A obra ficou envolta em polémica quando o autor, a propósito da apresentação mundial do livro, afirmou que "a Bíblia é um manual de maus costumes, um catálogo de crueldade e do pior da natureza humana".
"A perplexidade trazida pelas afirmações de José Saramago é, no fundo, como é que um grande criador, um grande cultor da língua, pode, em relação a um superclássico da literatura mundial – património de cultura diferentes, fonte de inspiração para tanta literatura – pode dizer da Bíblia, com o simplismo e o olhar com que o fez, as coisas que Saramago tem dito", atira o director do Secretariado Nacional da Pastoral Cultura.

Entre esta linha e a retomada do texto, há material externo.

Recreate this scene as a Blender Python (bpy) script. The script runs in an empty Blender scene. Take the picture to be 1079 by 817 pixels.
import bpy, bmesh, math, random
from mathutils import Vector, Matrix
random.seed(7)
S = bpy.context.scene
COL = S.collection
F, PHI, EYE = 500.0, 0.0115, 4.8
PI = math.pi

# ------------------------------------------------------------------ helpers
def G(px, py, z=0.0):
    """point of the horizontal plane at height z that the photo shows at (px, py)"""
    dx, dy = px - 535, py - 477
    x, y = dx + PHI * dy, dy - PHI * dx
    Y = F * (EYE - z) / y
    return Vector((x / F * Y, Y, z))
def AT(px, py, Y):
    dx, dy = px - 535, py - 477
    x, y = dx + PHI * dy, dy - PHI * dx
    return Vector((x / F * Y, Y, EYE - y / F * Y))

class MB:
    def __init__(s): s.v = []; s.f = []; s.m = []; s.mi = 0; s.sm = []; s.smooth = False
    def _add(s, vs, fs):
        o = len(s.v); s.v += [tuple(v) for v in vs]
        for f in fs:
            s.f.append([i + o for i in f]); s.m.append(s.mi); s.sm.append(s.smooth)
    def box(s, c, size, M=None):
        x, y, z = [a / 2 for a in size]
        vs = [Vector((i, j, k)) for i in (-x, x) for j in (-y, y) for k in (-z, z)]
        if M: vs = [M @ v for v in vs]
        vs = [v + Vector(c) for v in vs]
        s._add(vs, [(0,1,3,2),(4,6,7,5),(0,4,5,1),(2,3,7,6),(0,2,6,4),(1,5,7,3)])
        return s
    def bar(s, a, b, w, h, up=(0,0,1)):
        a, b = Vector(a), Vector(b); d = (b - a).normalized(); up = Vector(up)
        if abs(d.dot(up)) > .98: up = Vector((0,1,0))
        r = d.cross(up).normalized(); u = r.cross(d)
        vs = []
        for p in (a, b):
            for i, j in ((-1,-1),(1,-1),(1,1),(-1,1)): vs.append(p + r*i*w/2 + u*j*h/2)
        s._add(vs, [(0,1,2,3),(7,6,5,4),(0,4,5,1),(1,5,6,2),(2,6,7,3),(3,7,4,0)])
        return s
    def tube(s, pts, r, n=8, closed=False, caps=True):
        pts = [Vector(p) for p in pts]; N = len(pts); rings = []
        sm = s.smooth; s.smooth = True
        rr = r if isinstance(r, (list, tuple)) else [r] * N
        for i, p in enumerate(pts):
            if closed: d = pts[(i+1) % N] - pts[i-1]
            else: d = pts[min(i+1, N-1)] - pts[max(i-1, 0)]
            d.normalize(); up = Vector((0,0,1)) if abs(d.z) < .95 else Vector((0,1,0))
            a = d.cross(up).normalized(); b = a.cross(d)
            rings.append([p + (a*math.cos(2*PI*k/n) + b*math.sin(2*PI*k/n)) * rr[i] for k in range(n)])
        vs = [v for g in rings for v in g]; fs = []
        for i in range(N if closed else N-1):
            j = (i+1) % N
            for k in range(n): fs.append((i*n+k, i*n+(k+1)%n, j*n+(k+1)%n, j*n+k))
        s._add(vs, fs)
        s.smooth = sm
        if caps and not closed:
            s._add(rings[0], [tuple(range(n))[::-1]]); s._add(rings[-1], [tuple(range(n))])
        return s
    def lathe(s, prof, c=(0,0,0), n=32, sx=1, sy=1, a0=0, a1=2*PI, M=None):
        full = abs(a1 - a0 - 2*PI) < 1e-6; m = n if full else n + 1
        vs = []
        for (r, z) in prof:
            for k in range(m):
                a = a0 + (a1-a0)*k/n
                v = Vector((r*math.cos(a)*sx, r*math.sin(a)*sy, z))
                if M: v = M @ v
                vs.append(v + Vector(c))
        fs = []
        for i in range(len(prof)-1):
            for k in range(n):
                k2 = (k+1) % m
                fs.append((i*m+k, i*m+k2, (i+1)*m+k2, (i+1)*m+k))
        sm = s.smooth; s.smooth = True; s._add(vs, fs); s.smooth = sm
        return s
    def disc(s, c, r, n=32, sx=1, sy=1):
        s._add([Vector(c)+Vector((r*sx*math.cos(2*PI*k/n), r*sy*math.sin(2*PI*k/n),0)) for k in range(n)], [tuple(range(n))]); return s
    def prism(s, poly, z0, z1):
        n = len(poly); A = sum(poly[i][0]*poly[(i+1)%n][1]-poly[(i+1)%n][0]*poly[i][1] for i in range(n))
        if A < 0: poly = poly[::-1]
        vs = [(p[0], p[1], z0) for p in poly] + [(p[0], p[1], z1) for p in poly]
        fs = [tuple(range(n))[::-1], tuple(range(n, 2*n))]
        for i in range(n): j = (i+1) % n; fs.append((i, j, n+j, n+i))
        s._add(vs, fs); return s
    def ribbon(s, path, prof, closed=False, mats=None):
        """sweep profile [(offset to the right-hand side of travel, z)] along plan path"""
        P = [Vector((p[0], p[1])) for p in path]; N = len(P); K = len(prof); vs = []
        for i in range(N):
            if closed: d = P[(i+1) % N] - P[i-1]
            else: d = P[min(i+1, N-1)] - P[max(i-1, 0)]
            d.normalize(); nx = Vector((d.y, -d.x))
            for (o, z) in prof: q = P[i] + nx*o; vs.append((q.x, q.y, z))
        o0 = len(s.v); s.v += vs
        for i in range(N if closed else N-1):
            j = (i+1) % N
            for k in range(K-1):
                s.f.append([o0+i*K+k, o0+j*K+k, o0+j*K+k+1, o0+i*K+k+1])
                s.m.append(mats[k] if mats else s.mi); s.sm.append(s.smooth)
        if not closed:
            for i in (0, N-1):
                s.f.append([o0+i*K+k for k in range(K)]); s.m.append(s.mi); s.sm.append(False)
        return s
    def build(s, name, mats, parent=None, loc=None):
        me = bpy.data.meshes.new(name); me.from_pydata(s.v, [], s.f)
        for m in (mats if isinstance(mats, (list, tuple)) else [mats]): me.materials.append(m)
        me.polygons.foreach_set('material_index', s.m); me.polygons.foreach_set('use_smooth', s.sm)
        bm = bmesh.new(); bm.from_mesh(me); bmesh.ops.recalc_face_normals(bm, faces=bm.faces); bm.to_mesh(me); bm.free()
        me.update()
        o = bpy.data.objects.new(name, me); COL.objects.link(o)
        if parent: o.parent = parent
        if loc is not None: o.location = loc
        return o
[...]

Tolentino Mendonça lamenta que, em Caim, José Saramago escreva que a Bíblia é "o livro dos disparates". "É uma redução inaceitável, não só do ponto de vista da fé, mas do ponto de vista da cultura", defende. Saramago é um leitor que "revisita permanentemente a Bíblia", seja em citações, seja nas suas personagens, mas o resultado desse esforço na sua última obra é, para o sacerdote madeirense, "absolutamente uma desilusão".

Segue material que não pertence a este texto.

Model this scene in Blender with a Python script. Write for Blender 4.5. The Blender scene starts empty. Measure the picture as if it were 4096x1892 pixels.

"Esperar-se-ia muito mais da revisitação que um grande escritor pode fazer do texto bíblico", indica, considerando que o livro de Saramago é, "em grande medida, um texto banal". A Bíblia está aberta a várias leituras, crentes e não crentes, mas nem todas são válidas.
O exegeta e poeta manifesta "perplexidade" por Saramago não tomar em consideração a necessidade de uma "interpretação" do texto, tomando-o à letra, "no seu absurdo". "O que impressiona neste opção é ele recusar que aquele texto precisa de uma interpretação, de uma leitura simbólica", declara. José Tolentino Mendonça realça que a Bíblia "é um livro de fé, que é lido a partir dessa perspectiva por milhões de pessoas, e ao mesmo tempo um livro de literatura, um superclássico".

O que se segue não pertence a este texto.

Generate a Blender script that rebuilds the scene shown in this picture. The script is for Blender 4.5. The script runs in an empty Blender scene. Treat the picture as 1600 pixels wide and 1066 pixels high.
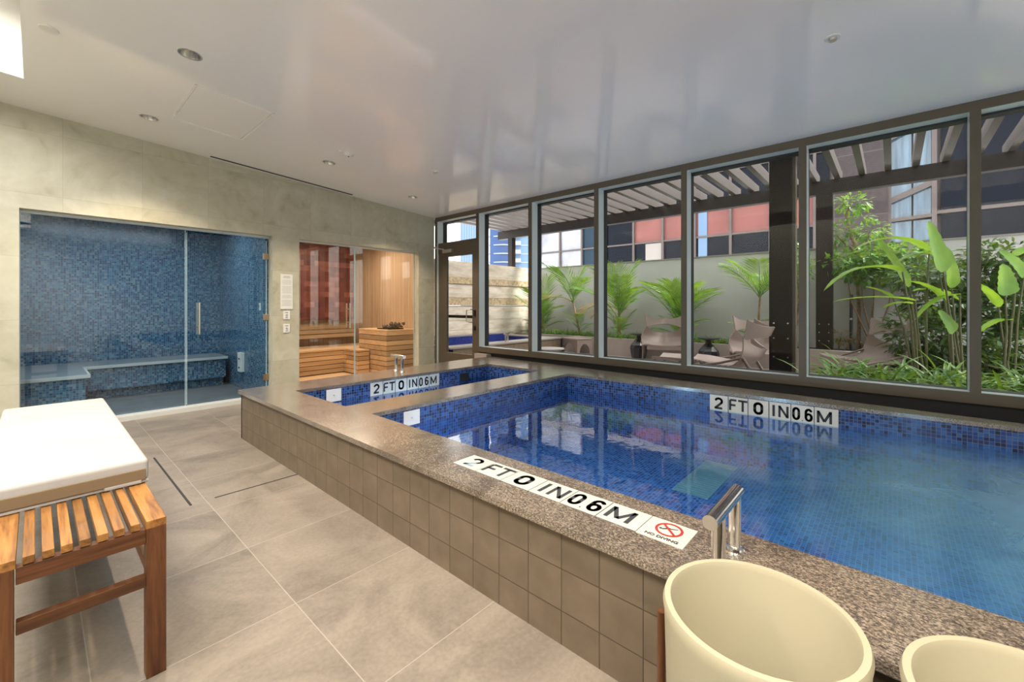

Nesse sentido, é necessária "uma compreensão da Bíblia enquanto texto literário para verdadeiramente chegar ao seu sentido", é preciso "ir à terra do poeta", como se referia no Vaticano II, perceber que há "um sentido segundo, terceiro, que não se pode ler de forma literal e unívoca, que os géneros literários são para respeitar".
O sacerdote considera ainda que as declarações de José Saramago sobre Deus e a Bíblia estão muito marcadas pela ideologia do escritor, mais do que por uma tentativa de "recriação profunda das temáticas abordadas nos textos bíblicos".